I’ve one in to my agent right now. It’s YA sci-fi with a chick kicking ass in space. As a girl, it took me a long time to make the leap from fantasy to sci-fi because there was no Tamora Pierce writing sci-fi. There still isn’t. So I’m giving it a shot.

The Hiding Spot is dedicated to my personal hiding spot, books. Is there a place, activity, or person that is your hiding spot?
Yes, any place where I can have a great cup of tea and be surrounded by a civilized little garden.

Anything else you would like to share with us?
Someday, all will be revealed about the octopuses.

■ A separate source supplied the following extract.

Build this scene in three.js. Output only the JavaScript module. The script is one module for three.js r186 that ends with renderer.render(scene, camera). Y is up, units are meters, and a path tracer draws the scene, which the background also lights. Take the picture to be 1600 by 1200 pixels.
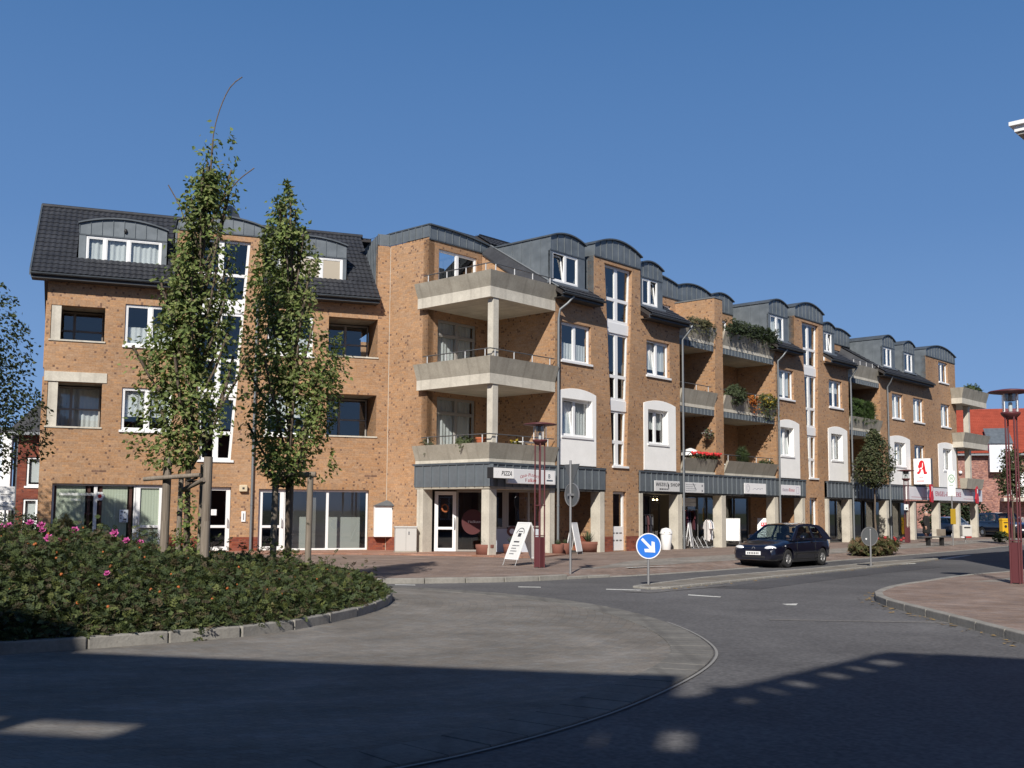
import * as THREE from 'three';
import { mergeGeometries, toCreasedNormals } from 'three/addons/utils/BufferGeometryUtils.js';
import { RoundedBoxGeometry } from 'three/addons/geometries/RoundedBoxGeometry.js';
import { MarchingCubes } from 'three/addons/objects/MarchingCubes.js';
import { Brush, Evaluator, SUBTRACTION } from 'three-bvh-csg';

// ------------------------------------------------------------------ camera, sky, sun, exposure
const scene = new THREE.Scene();
const camera = new THREE.PerspectiveCamera(39.94, 4 / 3, 0.1, 6000);
camera.setViewOffset(1600, 1200, 0, -44.7, 1600, 1200);
{
  const p = 0.09346, r = 0.00667, cp = Math.cos(p), sp = Math.sin(p), cr = Math.cos(r), sr = Math.sin(r);
  const right = new THREE.Vector3(cr, sr * cp, sr * sp), up = new THREE.Vector3(-sr, cr * cp, cr * sp), back = new THREE.Vector3(0, -sp, cp);
  camera.position.set(0, 1.6, 0);
  camera.quaternion.setFromRotationMatrix(new THREE.Matrix4().makeBasis(right, up, back));
}
scene.add(camera);
const renderer = new THREE.WebGLRenderer({ antialias: true });
renderer.toneMapping = THREE.LinearToneMapping;
renderer.toneMappingExposure = 1.12;
renderer.shadowMap.enabled = true;
const SUN_AZ = 11.5 * Math.PI / 180, SUN_EL = 35.5 * Math.PI / 180;
const toSun = new THREE.Vector3(-Math.sin(SUN_AZ) * Math.cos(SUN_EL), Math.sin(SUN_EL), Math.cos(SUN_AZ) * Math.cos(SUN_EL));
{
  const w = 512, h = 256, data = new Float32Array(w * h * 4);
  const keys = [[-0.2, .22, .36, .62], [0, .26, .43, .72], [.12, .188, .342, .632], [.26, .12, .253, .525], [.46, .074, .187, .425], [.8, .034, .092, .235], [1.57, .015, .047, .135]];
  for (let j = 0; j < h; j++) for (let i = 0; i < w; i++) {
    const el = ((j + .5) / h - .5) * Math.PI, az = ((i + .5) / w - .5) * 2 * Math.PI;
    const d = new THREE.Vector3(Math.cos(el) * Math.cos(az), Math.sin(el), Math.cos(el) * Math.sin(az));
    let c;
    if (el < 0) c = [.11, .105, .10];
    else {
      let k = 0; while (k < keys.length - 2 && el > keys[k + 1][0]) k++;
      const a = keys[k], b = keys[k + 1], t = Math.min(1, Math.max(0, (el - a[0]) / (b[0] - a[0])));
      c = [1, 2, 3].map((q) => a[q] + (b[q] - a[q]) * t);
      const g = Math.max(0, d.dot(toSun)), m = .10 * Math.pow(g, 8) + .25 * Math.pow(g, 60);
      c = c.map((v, q) => v + m * [1, .96, .88][q]);
    }
    const o = (j * w + i) * 4; data[o] = c[0] * .893; data[o + 1] = c[1] * .893; data[o + 2] = c[2] * .893; data[o + 3] = 1;
  }
  const sky = new THREE.DataTexture(data, w, h, THREE.RGBAFormat, THREE.FloatType);
  sky.mapping = THREE.EquirectangularReflectionMapping; sky.magFilter = THREE.LinearFilter; sky.minFilter = THREE.LinearFilter; sky.needsUpdate = true;
  scene.background = sky; scene.environment = sky;
}
const sun = new THREE.DirectionalLight(new THREE.Color(1, .94, .86), 5);
sun.position.copy(toSun).multiplyScalar(90).add(new THREE.Vector3(8, 0, -40)); sun.target.position.set(8, 0, -40);
sun.castShadow = true; sun.shadow.mapSize.set(4096, 4096); sun.shadow.radius = 1;
Object.assign(sun.shadow.camera, { left: -70, right: 70, top: 60, bottom: -60, near: 1, far: 260 });
scene.add(sun, sun.target);

// ------------------------------------------------------------------ helpers
function rng(seed) { let a = seed >>> 0; return () => { a |= 0; a = a + 0x6D2B79F5 | 0; let t = Math.imul(a ^ a >>> 15, 1 | a); t = t + Math.imul(t ^ t >>> 7, 61 | t) ^ t; return ((t ^ t >>> 14) >>> 0) / 4294967296; }; }
const clamp = (x, a = 0, b = 1) => Math.min(b, Math.max(a, x)), lerp = (a, b, t) => a + (b - a) * t, sstep = (a, b, x) => { const t = clamp((x - a) / (b - a)); return t * t * (3 - 2 * t); };
const counts = new Map();
function numbered(name) { const n = counts.get(name) ?? 0; counts.set(name, n + 1); return n ? name + '_' + String(n).padStart(3, '0') : name; }
function shade(o) { o.traverse((m) => { if (m.isMesh) { m.castShadow = true; m.receiveShadow = true; } }); return o; }
function thing(name, label, category, pos = [0, 0, 0], turn = 0, group) {
  const o = new THREE.Group(); o.name = numbered(name); o.position.set(...pos); o.rotation.y = turn;
  o.userData = { label, category }; if (group) o.userData.group = group;
  scene.add(o); return o;
}
function part(name, geo, mat, parent, frame) {
  const m = new THREE.Mesh(geo, mat); m.name = name; m.castShadow = m.receiveShadow = true;
  if (frame) { m.position.copy(frame.pos); m.rotation.y = frame.rot; }
  parent.add(m); return m;
}
function struct(name, geo, mat) { const m = part(numbered(name), geo, mat, scene); m.userData.kind = 'structure'; return m; }
const frameAt = (x, z, rotDeg, y = 0) => ({ pos: new THREE.Vector3(x, y, z), rot: rotDeg * Math.PI / 180 });

// geometry: everything non-indexed with position, normal, uv in metres (box projection)
function uvm(g) {
  if (g.index) g = g.toNonIndexed();
  if (!g.attributes.normal) g.computeVertexNormals();
  const p = g.attributes.position, n = g.attributes.normal, uv = new Float32Array(p.count * 2);
  for (let i = 0; i < p.count; i += 3) {
    let nx = 0, ny = 0, nz = 0;
    for (let k = 0; k < 3; k++) { nx += Math.abs(n.getX(i + k)); ny += Math.abs(n.getY(i + k)); nz += Math.abs(n.getZ(i + k)); }
    for (let k = 0; k < 3; k++) {
      const x = p.getX(i + k), y = p.getY(i + k), z = p.getZ(i + k), j = (i + k) * 2;
      if (nz >= nx && nz >= ny) { uv[j] = x; uv[j + 1] = y; } else if (nx >= ny) { uv[j] = z; uv[j + 1] = y; } else { uv[j] = x; uv[j + 1] = z; }
    }
  }
  g.setAttribute('uv', new THREE.BufferAttribute(uv, 2));
  for (const k of Object.keys(g.attributes)) if (!['position', 'normal', 'uv'].includes(k)) g.deleteAttribute(k);
  return g;
}
const merge = (a) => (a.length === 1 ? a[0] : mergeGeometries(a.map((g) => (g.index ? uvm(g) : g)), false));
const box = (x0, x1, y0, y1, z0, z1) => { const g = new THREE.BoxGeometry(Math.abs(x1 - x0), Math.abs(y1 - y0), Math.abs(z1 - z0)); g.translate((x0 + x1) / 2, (y0 + y1) / 2, (z0 + z1) / 2); return uvm(g); };
const rbox = (x0, x1, y0, y1, z0, z1, r = .02, s = 1) => { const g = new RoundedBoxGeometry(Math.abs(x1 - x0), Math.abs(y1 - y0), Math.abs(z1 - z0), s, r); g.translate((x0 + x1) / 2, (y0 + y1) / 2, (z0 + z1) / 2); return uvm(g); };
const cyl = (r0, r1, h, seg = 12, y = 0) => { const g = new THREE.CylinderGeometry(r1, r0, h, seg); g.translate(0, y + h / 2, 0); return uvm(g); };
function shapeOf(pts, holes = []) {
  const s = new THREE.Shape(pts.map((p) => new THREE.Vector2(p[0], p[1])));
  for (const h of holes) s.holes.push(new THREE.Path(h.map((p) => new THREE.Vector2(p[0], p[1]))));
  return s;
}
const rect = (x0, x1, y0, y1) => [[x0, y0], [x1, y0], [x1, y1], [x0, y1]];
// solid with its front face at z = zf
function slab(pts, holes, thick, zf = 0, bevel = 0) {
  const g = new THREE.ExtrudeGeometry(shapeOf(pts, holes), { depth: thick - 2 * bevel, bevelEnabled: bevel > 0, bevelThickness: bevel, bevelSize: bevel, bevelOffset: -bevel, bevelSegments: 1, curveSegments: 8 });
  g.translate(0, 0, zf - thick + bevel); return uvm(g);
}
function quad(a, b, c, d) { const g = new THREE.BufferGeometry(); g.setAttribute('position', new THREE.Float32BufferAttribute([...a, ...b, ...c, ...a, ...c, ...d], 3)); g.computeVertexNormals(); return uvm(g); }
function tube(pts, r, seg = 8, n = 0, closed = false) {
  const c = new THREE.CatmullRomCurve3(pts.map((p) => new THREE.Vector3(...p)), closed, 'centripetal');
  return uvm(new THREE.TubeGeometry(c, n || Math.max(2, (pts.length - 1) * 4), r, seg, closed));
}
function bar(a, b, r, seg = 8, r1 = r) {
  const A = new THREE.Vector3(...a), B = new THREE.Vector3(...b), d = B.clone().sub(A), L = d.length();
  const g = new THREE.CylinderGeometry(r1, r, L, seg); g.translate(0, L / 2, 0);
  g.applyQuaternion(new THREE.Quaternion().setFromUnitVectors(new THREE.Vector3(0, 1, 0), d.normalize())); g.translate(A.x, A.y, A.z);
  return uvm(g);
}
const bend = (g, fn) => { const p = g.attributes.position, v = new THREE.Vector3(); for (let i = 0; i < p.count; i++) { v.fromBufferAttribute(p, i); fn(v); p.setXYZ(i, v.x, v.y, v.z); } g.computeVertexNormals(); return g; };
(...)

You may be asking yourself: “What octopuses? I don’t remember any mention of an octopus during this interview…” Truth be told, I can’t tell you what that means… you’ll just have to find out yourself! And I know one easy way to do so: Enter here to win a signed ARC of Soulless, compliments of the author!

Many, many thanks to Gail Carriger for taking the time to not only answer these questions for The Hiding Spot, but also provide me and one other lucky reader with ARCs of Soulless! Not only is Gail an amazing writer, she is an amazing person!


36 thoughts on “Interview: Gail Carriger (Author of Soulless!)

  1. Haha, I loved the interview. Gail's personality really shines through and couple that with a story that sounds so unique and fresh… well, maybe I'll sell my soul to get a copy? Hmm, that's never gone down well in the past (or so Dean Winchester tells me!). I'd love to win a copy of this! Great interview… I want to find out what the deal is with the octopuses!Oh and I like your new layout changes!

  2. I cannot wait to read this! Awesome interview, as an aspiring writer I love these. I find it weird that most people write a desk when I write on a laptop on my bed late at night where I can't be distracted….Maybe I'm just weird.

  3. That was certainly an interesting interview! (I love learning about where an author got their start and the ideas behind the book). I did find it rather curious that sher wrote some of her personality into "minor" characters as opposed to the ever popular main character trend. KUDOS for being different!